# Exercise brief:
Count every line that has "Blender" in it and give the total, nothing more.

# Stored rows:
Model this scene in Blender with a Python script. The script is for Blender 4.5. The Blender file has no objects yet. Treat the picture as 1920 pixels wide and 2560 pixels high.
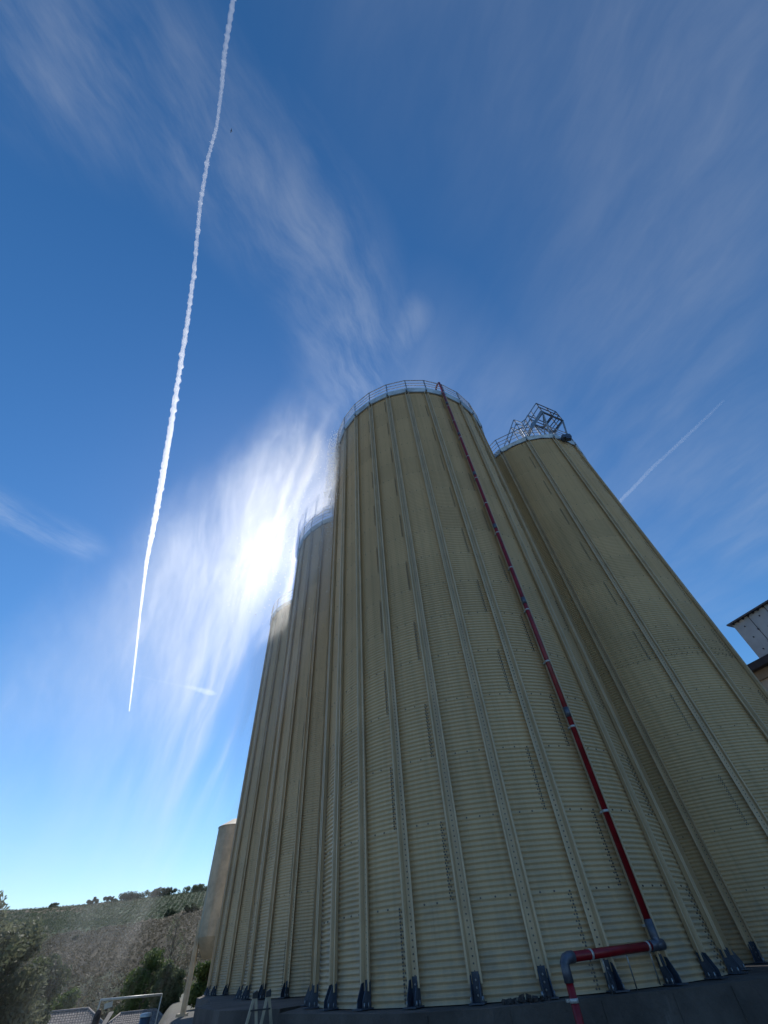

* * *

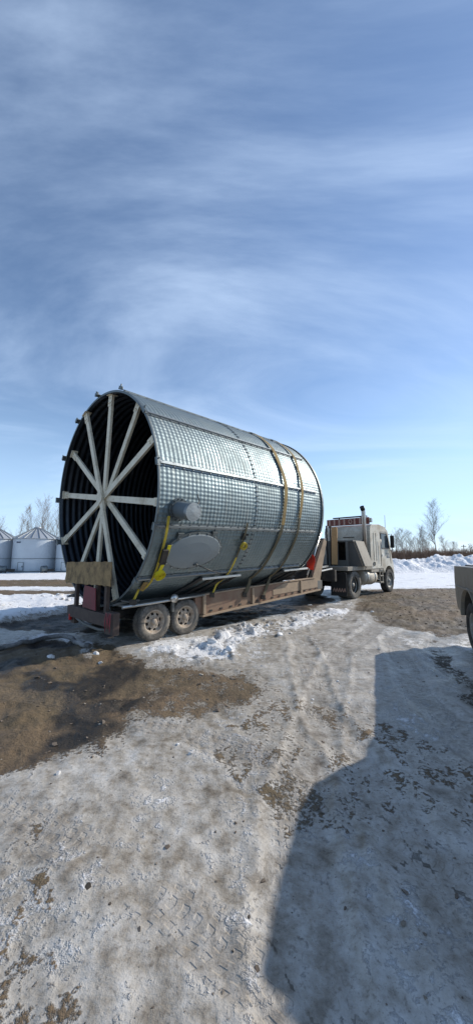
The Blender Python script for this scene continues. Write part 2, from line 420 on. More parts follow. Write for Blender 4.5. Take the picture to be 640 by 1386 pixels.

--

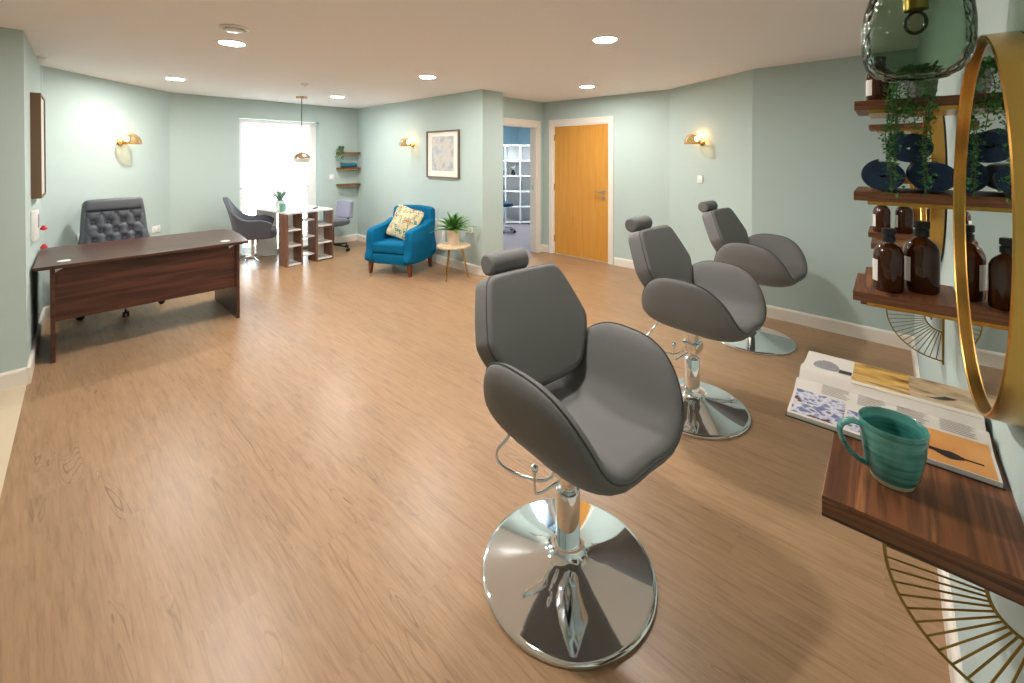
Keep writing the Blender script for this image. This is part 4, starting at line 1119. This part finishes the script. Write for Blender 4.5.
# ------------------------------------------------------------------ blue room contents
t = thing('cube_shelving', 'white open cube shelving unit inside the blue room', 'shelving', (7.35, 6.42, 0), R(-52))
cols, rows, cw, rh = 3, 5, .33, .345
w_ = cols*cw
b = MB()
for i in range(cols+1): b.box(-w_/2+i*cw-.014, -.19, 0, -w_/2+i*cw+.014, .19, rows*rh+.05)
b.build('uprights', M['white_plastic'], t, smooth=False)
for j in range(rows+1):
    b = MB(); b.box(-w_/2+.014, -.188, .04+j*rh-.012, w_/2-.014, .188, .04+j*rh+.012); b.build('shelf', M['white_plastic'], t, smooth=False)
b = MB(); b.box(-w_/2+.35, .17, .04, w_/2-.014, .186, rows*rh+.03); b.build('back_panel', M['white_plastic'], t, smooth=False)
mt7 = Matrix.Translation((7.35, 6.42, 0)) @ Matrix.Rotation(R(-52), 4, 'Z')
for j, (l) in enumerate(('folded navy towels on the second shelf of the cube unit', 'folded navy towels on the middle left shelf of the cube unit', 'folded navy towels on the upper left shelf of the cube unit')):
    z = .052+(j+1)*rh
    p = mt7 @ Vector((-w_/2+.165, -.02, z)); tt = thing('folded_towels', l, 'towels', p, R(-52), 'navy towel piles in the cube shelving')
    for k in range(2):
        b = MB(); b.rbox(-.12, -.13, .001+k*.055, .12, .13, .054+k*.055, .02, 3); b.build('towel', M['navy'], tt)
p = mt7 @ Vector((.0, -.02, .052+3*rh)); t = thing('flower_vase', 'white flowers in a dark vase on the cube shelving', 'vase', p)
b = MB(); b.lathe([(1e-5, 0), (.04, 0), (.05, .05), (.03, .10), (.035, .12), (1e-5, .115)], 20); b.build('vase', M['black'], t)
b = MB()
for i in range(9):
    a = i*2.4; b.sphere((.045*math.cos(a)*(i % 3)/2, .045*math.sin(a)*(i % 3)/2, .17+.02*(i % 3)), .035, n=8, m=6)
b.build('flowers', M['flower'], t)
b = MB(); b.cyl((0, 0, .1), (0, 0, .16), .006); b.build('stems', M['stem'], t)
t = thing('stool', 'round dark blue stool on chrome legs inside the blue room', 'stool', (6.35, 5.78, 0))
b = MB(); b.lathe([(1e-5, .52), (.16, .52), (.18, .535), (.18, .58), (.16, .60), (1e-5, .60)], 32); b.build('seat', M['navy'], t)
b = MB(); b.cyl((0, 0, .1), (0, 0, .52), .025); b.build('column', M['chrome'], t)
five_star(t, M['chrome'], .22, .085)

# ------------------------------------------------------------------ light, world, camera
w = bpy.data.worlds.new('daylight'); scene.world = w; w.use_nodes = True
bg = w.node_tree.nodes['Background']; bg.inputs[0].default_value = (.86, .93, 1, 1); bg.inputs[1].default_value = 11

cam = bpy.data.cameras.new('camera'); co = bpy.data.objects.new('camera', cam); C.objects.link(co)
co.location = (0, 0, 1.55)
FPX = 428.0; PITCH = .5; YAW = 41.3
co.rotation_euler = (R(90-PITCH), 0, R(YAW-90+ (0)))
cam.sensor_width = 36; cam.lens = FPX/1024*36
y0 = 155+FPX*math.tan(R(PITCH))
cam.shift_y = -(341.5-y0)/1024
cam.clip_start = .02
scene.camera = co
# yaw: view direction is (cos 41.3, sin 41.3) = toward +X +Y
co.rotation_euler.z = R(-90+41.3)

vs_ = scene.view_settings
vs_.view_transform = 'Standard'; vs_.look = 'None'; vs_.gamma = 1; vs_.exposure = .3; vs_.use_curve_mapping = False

# Solution to this problem:
3